Sulla sindacabilità degli atti di nomina degli assessori regionali per violazione dei principi in materia di pari opportunità
A mettere chiarezza su questo punto è stata la Corte Costituzionale con la sentenza n. 81 del 2012, con la quale è stato dichiarato inammissibile il conflitto elevato da Regione Campania avverso le decisioni dei Giudici amministrativi che avevano annullato i decreti di nomina della Giunta (in cui era presente 1 sola donna), e che, nella prospettiva della Regione, avrebbero così leso una competenza rimessa alla esclusiva ed insindacabile valutazione politica e fiduciaria del Presidente della Regione.
In questa decisione la Corte ha in primo luogo chiarito, in via generale, che gli spazi di discrezionalità politica trovano sempre un limite nei principi di natura giuridica, ai quali la politica deve attenersi “in ossequio ai fondamentali principi dello Stato di diritto”; e ha poi fugato ogni dubbio in ordine alla riconducibilità delle norme dettate in materia di pari opportunità (dalla Costituzione, dal legislatore e dagli Statuti regionali) alla categoria dei principi, appunto, di natura giuridica vincolante.

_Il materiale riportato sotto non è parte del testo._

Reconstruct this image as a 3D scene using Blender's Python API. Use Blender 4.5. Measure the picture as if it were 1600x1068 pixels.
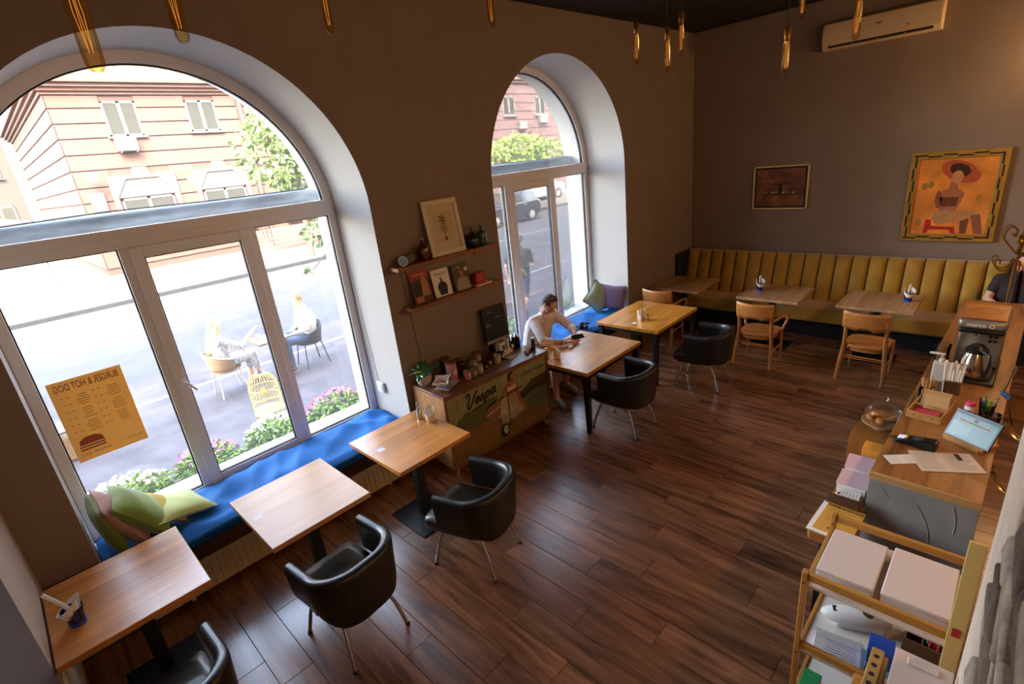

Così, quando lo Statuto della Regione (come avviene nel caso lombardo quanto nel caso campano) impone di formare la Giunta secondo il canone dell’equilibrio di genere, “la discrezionalità spettante al Presidente risulta arginata dal rispetto di tale canone, stabilito dallo statuto, in armonia con l’art. 51, primo comma, e 117, settimo comma, della Costituzione”.